This is my face

I was 40 before I had the courage, finally, to show my face. All of it, as it is. It’s something I had to learn from my daughters, and it started with the simplest question: “mommy, why do you do that?” Why re-color my skin with foundation and my lids with eyeshadow, why draw circles around my eyes and clot my lashes with black goop? Why couldn’t I leave the house until my face was no longer my own?

I will never be beautiful. The tragedy is that I spent 15 minutes a day, 365 days a year for the last twenty-odd years (three full months of my life) laboring under the delusion that I was socially obligated to make the attempt to be so.

Bottom line: I didn’t have a good answer for my girls. Why do I do that? “Because I don’t think I’m pretty enough,” “Because society says so,” “Because we’re told that men want women who look like nubile kewpie dolls with big eyes, rosebud lips, and baby smooth skin.” All true, all disturbing, and none of which I wanted for my daughters.

So how did I answer? I gave it up. I reached for the courage I wanted them to have every time they came up against a senseless social standard. Question it, tear it down if you have to, re-write the book.

My rebellion was quiet as my cosmetics hit the trash can, but I want to shout it now: “Girls, ladies, be who you are (shout out Todd Parr)! You don’t need to change your face to be beautiful, and you don’t need to be beautiful to have worth.

I have the luxury, at 40, working from home, with husband and kids, not to have need of sex appeal and therefore not to care what I look like. But it shouldn’t be a luxury. Between facebook, insta, tiktok and the rest, I worry about the well-being of girls and women in the selfie era. I am not my face, facebook!
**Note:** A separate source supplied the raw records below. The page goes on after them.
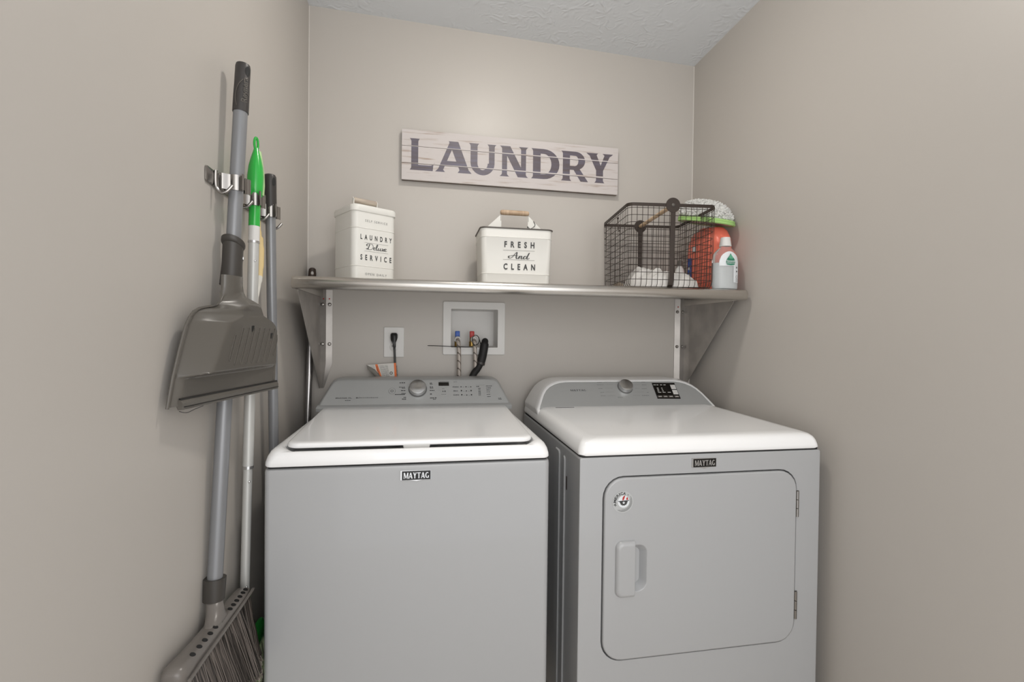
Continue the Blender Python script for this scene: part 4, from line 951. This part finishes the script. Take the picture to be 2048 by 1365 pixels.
# hang hole, facing the room
hd = (vd * .75 + sd * .65).normalized(); hs_ = Vector((-hd.y, hd.x, 0))
def hole_on(pc, hd, ax, R, ra, rh, parent):
    hs = ax.cross(hd).normalized(); P = []
    for k in range(20):
        a = 2 * PI * k / 20; an = ra * math.cos(a) / R; P.append((an, rh * math.sin(a)))
    f = lambda an, h, r: pc + (hd * math.cos(an) + hs * math.sin(an)) * r + ax * h
    mb = MB(); mb.loft([[f(an * q, h * q, R + .0004) for an, h in P] for q in (1, .75, .5, .2)], False, True)
    return mb.build('hang_hole', M['dark_gap'], parent)
hole_on(pc, hd, ax_, .0158, .0062, .0115, gr)
# raised name on the grip
def on_grip(u, v, e=.0175): # u along the pole, v around
    a = v / .0166; return P1(1.688) + ax_ * u + (vd * math.cos(a) + sd * math.sin(a)) * e
try:
    polys, wd_ = font_polys('Reynera', .018, .01, 1.0, 1.0); k = .058 / wd_
    mb = MB()
    for p in polys: mb.poly([on_grip(.010 + a * k, -(b_ - .006) + .006) for a, b_ in p])
    mb.build('grip_lettering', M['pan'], gr, smooth=False)
    mb = MB()
    for q in ribbon(catmull([(.0, -.012), (.02, -.016), (.045, -.012), (.062, -.002)], 5), .0016): mb.poly([on_grip(a, b_ + .004) for a, b_ in q])
    mb.build('grip_swoosh', M['pan'], gr, smooth=False)
except Exception as e: print('grip text', e)
# socket collar and head
sk = MB()
cB, cT = P1(.615), P1(.660)
sk.tube([cB, cB.lerp(cT, .5), cT], [.0205, .0212, .0218], 4 * 4).build('collar', M['pan_dark'], t)
# head: bar along the wall, slightly arched
HA, HB_ = Vector((.037, -.774, .568)), Vector((.029, -1.098, .580)); hm = P1(.60)
hv = (HB_ - HA).normalized(); hn = Vector((hv.y, -hv.x, 0)) * -1
if hn.x < 0: hn = -hn
def sec(k, w_, hgt, z_off=0, out=0):
    c = HA.lerp(HB_, k) + Vector((0, 0, z_off)) + hn * out
    L = []
    for a in [2 * PI * q / 16 for q in range(16)]:
        ca, sa = math.cos(a), math.sin(a); r = (abs(ca) ** 3 + abs(sa) ** 3) ** (-1 / 3)
        L.append(c + hn * (w_ * r * ca) + Z * (hgt * r * sa))
    return L
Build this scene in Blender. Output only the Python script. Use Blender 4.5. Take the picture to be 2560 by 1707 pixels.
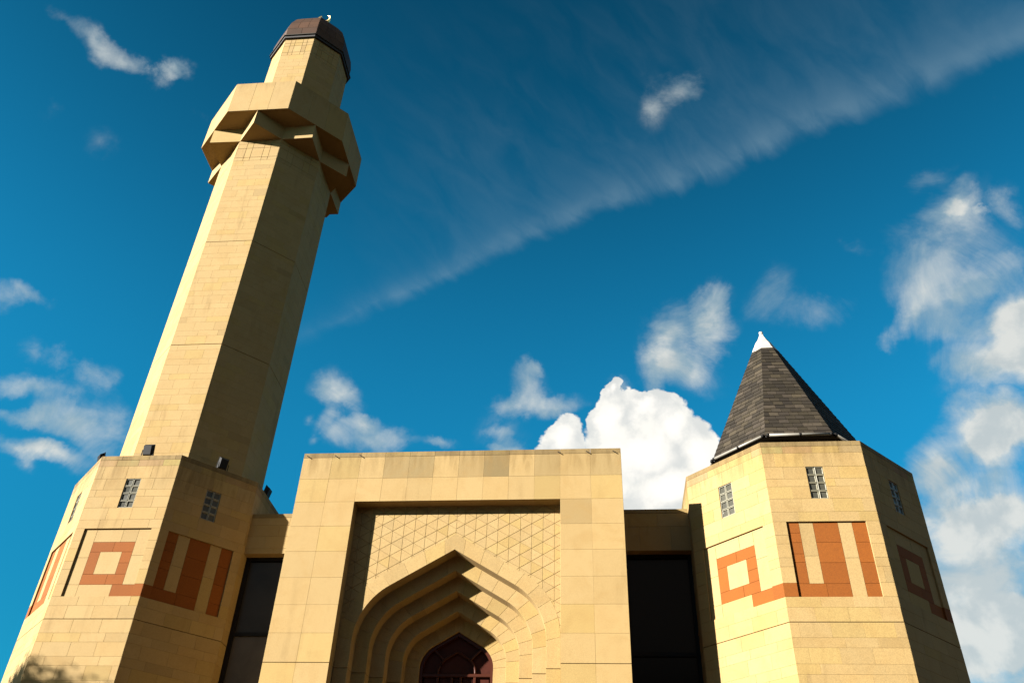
import bpy, bmesh, math, random
from mathutils import Vector, Matrix, Euler
random.seed(7)
R = math.radians
for o in list(bpy.data.objects):
    bpy.data.objects.remove(o, do_unlink=True)
scene = bpy.context.scene
COL = scene.collection

# ------------------------------------------------------------------ camera
cam_d = bpy.data.cameras.new('camera')
cam = bpy.data.objects.new('camera', cam_d)
COL.objects.link(cam)
cam_d.sensor_width = 36.0
cam_d.lens = 30.622
cam_d.clip_start = 0.1
cam_d.clip_end = 5000
CAM = Vector((3.3182, -18.776, 1.6))
rgt = Vector((0.99562891, 0.0879108, 0.03153988))
upv = Vector((0.02871481, -0.60946111, 0.79229579))
fwd = Vector((-0.08887369, 0.78792693, 0.60932144))
cam.matrix_world = Matrix(((rgt.x, upv.x, -fwd.x, CAM.x), (rgt.y, upv.y, -fwd.y, CAM.y),
                           (rgt.z, upv.z, -fwd.z, CAM.z), (0, 0, 0, 1)))
scene.camera = cam

# ------------------------------------------------------------------ exposure
scene.view_settings.view_transform = 'Standard'
scene.view_settings.look = 'None'
scene.view_settings.gamma = 1.0
scene.view_settings.use_curve_mapping = False
EXPOSURE = 2.47
scene.view_settings.exposure = EXPOSURE

# ------------------------------------------------------------------ sun
SUN_AZ, SUN_EL = R(57), R(20)      # azimuth of travel from +Y towards +X
sd = bpy.data.lights.new('sun', 'SUN')
sd.energy = 5.0
sd.angle = R(0.53)
sd.color = (1.0, 0.96, 0.90)
sun = bpy.data.objects.new('sun', sd)
COL.objects.link(sun)
travel = Vector((math.sin(SUN_AZ) * math.cos(SUN_EL), math.cos(SUN_AZ) * math.cos(SUN_EL), -math.sin(SUN_EL)))
sun.rotation_euler = travel.to_track_quat('-Z', 'Y').to_euler()
sun.location = (-60, -40, 60)

# ------------------------------------------------------------------ sky and clouds (all in the world, by direction)
# each cloud: direction of its middle, direction of its long axis, half sizes (radians), density
CUMULUS = [
 (-0.0299, 0.8557, 0.5166, 0.9994, 0.0352, -0.0003, 0.0376, 0.0301, 0.95),
 (0.0233, 0.8445, 0.535, 0.9995, -0.0087, -0.0298, 0.0261, 0.032, 0.9),
 (0.0533, 0.8399, 0.5401, 0.9984, -0.0333, -0.0467, 0.0369, 0.0225, 0.95),
 (0.0788, 0.8442, 0.5301, 0.9967, -0.0559, -0.0591, 0.0438, 0.0392, 1.0),
 (0.1051, 0.8564, 0.5055, 0.9943, -0.0814, -0.0688, 0.0361, 0.0481, 1.0),
 (0.05, 0.8624, 0.5038, 0.9986, -0.0344, -0.0401, 0.0677, 0.0503, 1.0),
 (0.0758, 0.8826, 0.464, 0.997, -0.0609, -0.0469, 0.0648, 0.0496, 1.0),
 (-0.049, 0.8597, 0.5085, 0.9986, 0.0511, 0.0098, 0.0226, 0.0178, 0.85),
 (0.0212, 0.8312, 0.5555, 0.9995, -0.005, -0.0307, 0.014, 0.0179, 0.8),
 (0.1207, 0.8614, 0.4933, 0.9926, -0.0964, -0.0745, 0.0233, 0.0386, 0.9)]
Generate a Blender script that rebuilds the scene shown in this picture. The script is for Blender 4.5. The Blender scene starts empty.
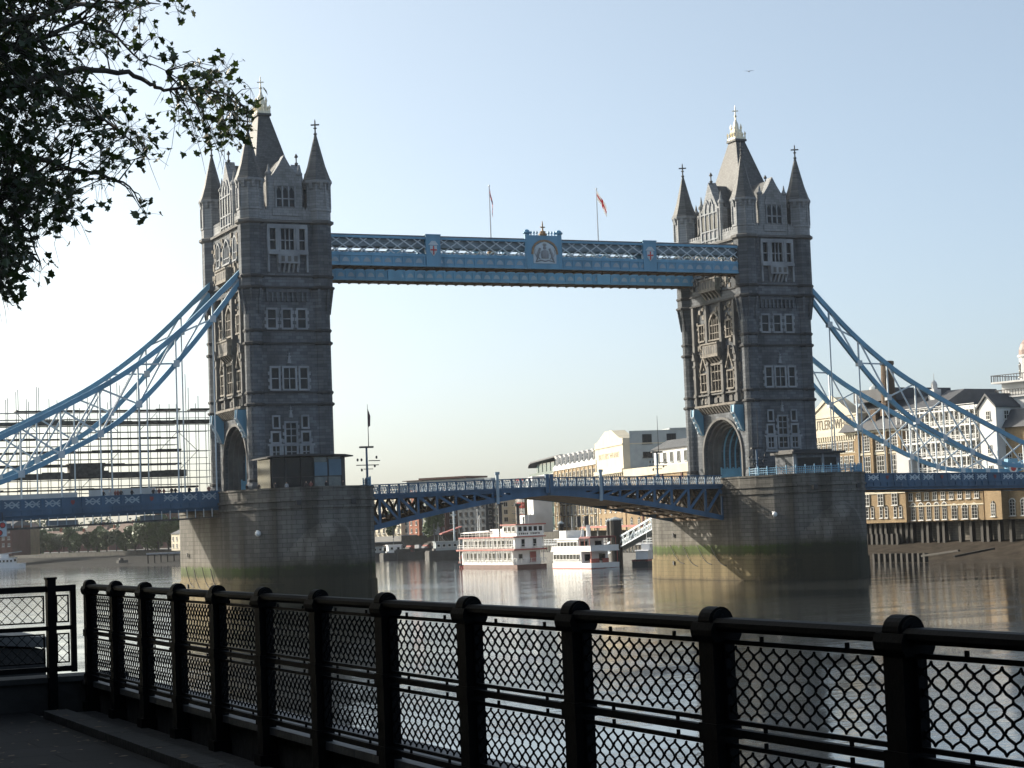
import bpy, bmesh, math, random
from mathutils import Vector, Matrix
R = math.radians
rng = random.Random(7)
scene = bpy.context.scene
COL = scene.collection

# ------------------------------------------------------------------ camera, world, sun, exposure
CAM = Vector((-128.998, -280.433, 9.9))
CR = Vector((0.9109607464, -0.4107848475, -0.0375010339)).normalized()
CF = Vector((0.4124662081, 0.9081664424, 0.0714516623)).normalized()
CU = CR.cross(CF).normalized()
FPX = 1973.7
cd = bpy.data.cameras.new('camera'); cam = bpy.data.objects.new('camera', cd); COL.objects.link(cam)
M3 = Matrix((CR, CU, -CF)).transposed()
cam.matrix_world = Matrix.Translation(CAM) @ M3.to_4x4()
cd.sensor_width = 36; cd.lens = FPX * 36 / 1024; cd.clip_start = 0.1; cd.clip_end = 8000
scene.camera = cam

SUN_AZ, SUN_EL = R(35), R(25)          # azimuth measured from +Y towards -X (the sun stands beyond the bridge, to the left)
sv = Vector((-math.sin(SUN_AZ)*math.cos(SUN_EL), math.cos(SUN_AZ)*math.cos(SUN_EL), math.sin(SUN_EL)))
w = bpy.data.worlds.new('World'); scene.world = w; w.use_nodes = True
nt = w.node_tree; bg = nt.nodes['Background']
sky = nt.nodes.new('ShaderNodeTexSky'); sky.sky_type = 'NISHITA'; sky.sun_disc = False
sky.sun_elevation = SUN_EL; sky.sun_rotation = -SUN_AZ
sky.air_density = 0.45; sky.dust_density = 3.0; sky.ozone_density = 2.2; sky.altitude = 0
wb = nt.nodes.new('ShaderNodeMix'); wb.data_type = 'RGBA'; wb.blend_type = 'MULTIPLY'; wb.inputs[0].default_value = 1; wb.inputs[7].default_value = (1.015, 1.035, .875, 1)   # camera white balance
nt.links.new(sky.outputs[0], wb.inputs[6]); hz_ = nt.nodes.new('ShaderNodeMix'); hz_.data_type = 'RGBA'; hz_.inputs[0].default_value = .25; hz_.inputs[7].default_value = (2.25, 2.48, 2.6, 1)   # even high haze
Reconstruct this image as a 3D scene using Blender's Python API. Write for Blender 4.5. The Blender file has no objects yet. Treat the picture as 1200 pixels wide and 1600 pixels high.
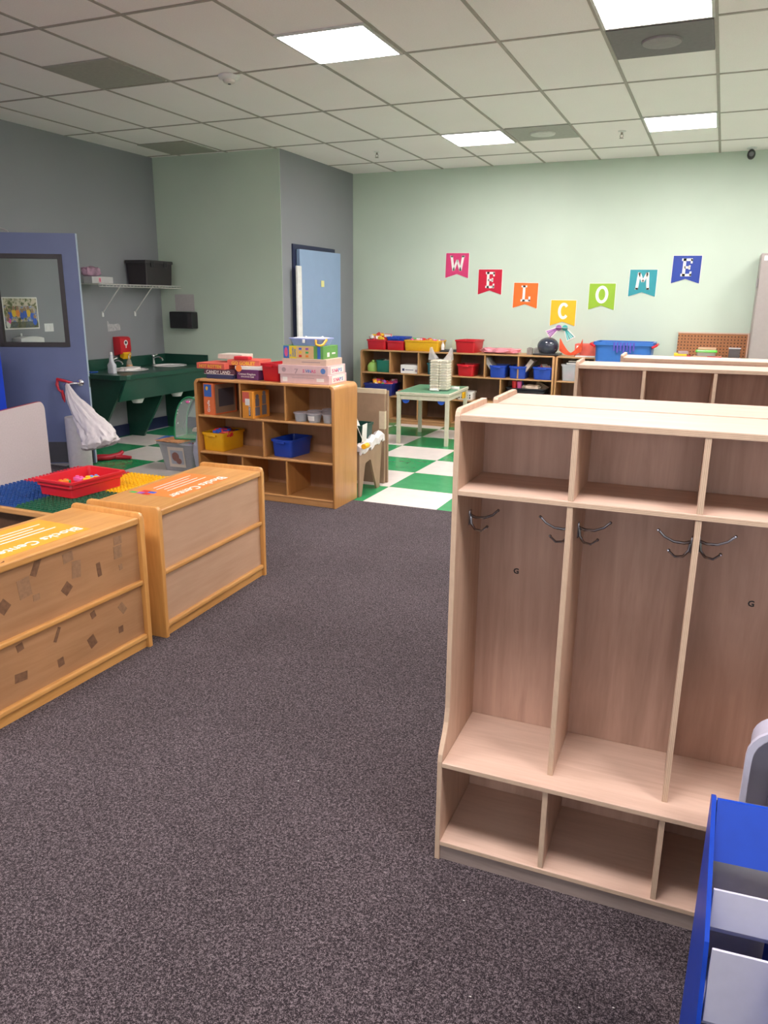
import bpy, bmesh, math, random
from mathutils import Vector, Matrix
random.seed(7)
PI = math.pi
scene = bpy.context.scene
COL = scene.collection
H = 3.05                     # ceiling height
LX, GY, SX, BY = -6.14, 7.65, -4.48, 9.46   # left wall, green return wall, side wall, back wall

# ------------------------------------------------------------------ materials
MATS = {}
def _new(name):
    m = bpy.data.materials.new(name); m.use_nodes = True
    nt = m.node_tree
    for n in list(nt.nodes): nt.nodes.remove(n)
    out = nt.nodes.new('ShaderNodeOutputMaterial')
    b = nt.nodes.new('ShaderNodeBsdfPrincipled')
    nt.links.new(b.outputs[0], out.inputs[0])
    return m, nt, b
def _coords(nt, scale=(1, 1, 1)):
    tc = nt.nodes.new('ShaderNodeTexCoord'); mp = nt.nodes.new('ShaderNodeMapping')
    mp.inputs['Scale'].default_value = scale
    nt.links.new(tc.outputs['Object'], mp.inputs[0])
    return mp.outputs[0]
def _noise(nt, vec, scale, detail=4, rough=.55, dist=0):
    n = nt.nodes.new('ShaderNodeTexNoise')
    n.inputs['Scale'].default_value = scale; n.inputs['Detail'].default_value = detail
    n.inputs['Roughness'].default_value = rough; n.inputs['Distortion'].default_value = dist
    nt.links.new(vec, n.inputs['Vector']); return n.outputs['Fac']
def _ramp(nt, fac, stops):
    r = nt.nodes.new('ShaderNodeValToRGB'); e = r.color_ramp.elements
    while len(e) < len(stops): e.new(.5)
    for el, (p, c) in zip(e, stops): el.position = p; el.color = (*c, 1)
    nt.links.new(fac, r.inputs[0]); return r.outputs[0]
def _bump(nt, b, fac, strength, dist=.002):
    n = nt.nodes.new('ShaderNodeBump'); n.inputs['Strength'].default_value = strength
    n.inputs['Distance'].default_value = dist
    nt.links.new(fac, n.inputs['Height']); nt.links.new(n.outputs[0], b.inputs['Normal'])
def _math(nt, op, a, bb=None):
    n = nt.nodes.new('ShaderNodeMath'); n.operation = op
    for i, v in enumerate((a, bb)):
        if v is None: continue
        if isinstance(v, (int, float)): n.inputs[i].default_value = v
        else: nt.links.new(v, n.inputs[i])
    return n.outputs[0]
def _mix(nt, fac, a, bb, mode='MIX'):
    n = nt.nodes.new('ShaderNodeMix'); n.data_type = 'RGBA'; n.blend_type = mode
    for s, v in ((n.inputs[0], fac), (n.inputs[6], a), (n.inputs[7], bb)):
        if isinstance(v, (int, float)): s.default_value = v
        elif isinstance(v, tuple): s.default_value = (*v, 1)
        else: nt.links.new(v, s)
    return n.outputs[2]
def sc(c, k): return tuple(max(0, min(1, x*k)) for x in c)

def plain(name, col, rough=.5, metal=0, var=.06, nscale=30, bump=0, alpha=1, trans=0, spec=.5):
    if name in MATS: return MATS[name]
    m, nt, b = _new(name)
    f = _noise(nt, _coords(nt), nscale)
    c = _ramp(nt, f, [(.3, sc(col, 1-var)), (.7, sc(col, 1+var))])
    nt.links.new(c, b.inputs['Base Color'])
    b.inputs['Roughness'].default_value = rough; b.inputs['Metallic'].default_value = metal
    b.inputs['Specular IOR Level'].default_value = spec
    b.inputs['Alpha'].default_value = alpha
    b.inputs['Transmission Weight'].default_value = trans
    if trans: b.inputs['IOR'].default_value = 1.3
    if bump: _bump(nt, b, f, bump)
    MATS[name] = m; return m
def plastic(name, col, rough=.35): return plain(name, col, rough, var=.03)
def paper(name, col): return plain(name, col, .6, var=.04)

def wood(name, c1, c2, grain='z', rough=.4, streak=1., blotch=.12, coat=0):
    if name in MATS: return MATS[name]
    m, nt, b = _new(name)
    s = {'x': (1.2, 14, 14), 'y': (14, 1.2, 14), 'z': (14, 14, 1.2)}[grain]
    v = _coords(nt, s)
    f1 = _noise(nt, v, 2.0*streak, 5, .6, 1.2)
    f2 = _noise(nt, v, 9*streak, 3, .6)
    f3 = _noise(nt, _coords(nt), 2.3, 3)
    f = _math(nt, 'ADD', _math(nt, 'MULTIPLY', f1, .7), _math(nt, 'MULTIPLY', f2, .3))
    c = _ramp(nt, f, [(.32, c2), (.62, c1)])
    c = _mix(nt, 1.0, c, _ramp(nt, f3, [(.3, (1-blotch,)*3), (.7, (1, 1, 1))]), 'MULTIPLY')
    nt.links.new(c, b.inputs['Base Color'])
    b.inputs['Roughness'].default_value = rough
    b.inputs['Coat Weight'].default_value = coat; b.inputs['Coat Roughness'].default_value = .2
    _bump(nt, b, f, .08)
    MATS[name] = m; return m
def ply_edge(name, axis, c1, c2):
    if name in MATS: return MATS[name]
    m, nt, b = _new(name)
    tc = nt.nodes.new('ShaderNodeTexCoord'); sp = nt.nodes.new('ShaderNodeSeparateXYZ')
    nt.links.new(tc.outputs['Object'], sp.inputs[0])
    a = sp.outputs['XYZ'.index(axis.upper())]
    fr = _math(nt, 'FRACT', _math(nt, 'MULTIPLY', a, 1/.0038))
    n = _noise(nt, _coords(nt), 40)
    c = _ramp(nt, fr, [(.0, c2), (.28, c2), (.42, c1), (.9, c1)])
    c = _mix(nt, .35, c, _ramp(nt, n, [(.3, sc(c1, .8)), (.7, sc(c1, 1.1))]))
    nt.links.new(c, b.inputs['Base Color']); b.inputs['Roughness'].default_value = .55
    MATS[name] = m; return m
def emit(name, col, st):
    if name in MATS: return MATS[name]
    m, nt, b = _new(name)
    b.inputs['Base Color'].default_value = (.9, .9, .9, 1)
    f = _noise(nt, _coords(nt), 3)
    c = _ramp(nt, f, [(.2, sc(col, .97)), (.8, col)])
    nt.links.new(c, b.inputs['Emission Color']); b.inputs['Emission Strength'].default_value = st
    MATS[name] = m; return m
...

My beauty, or lack of it, has nothing to do with anything, least of all my “likeability.”

If my face says anything about me, it is that I am who I am, no pretense. Beyond that, my crow’s feet, stretch marks, wrinkles, jowls, they say I’ve lived – with worry, sorrow, joy, laughter. To efface them is to efface the life that’s lived them.

I have nothing against those who use makeup as a form of personal expression, but I suspect that’s not most of us. If there’s one thing I can try to model for my daughters, I’d like it to be the courage to own who I am: wrinkles, pimples, mottled skin, thin lashes, and all, without shame or apology.

Bonuses to ditching makeup? That’s three months of my life back, several hundred bucks in my wallet, and that much smaller of an eco footprint.

2 thoughts on “This is my face

  1. With hopes we females will continue to value our natural selves.
    My understanding is that, although European cosmetic companies must prove the ingredients used are safe, American companies do not have that obligation.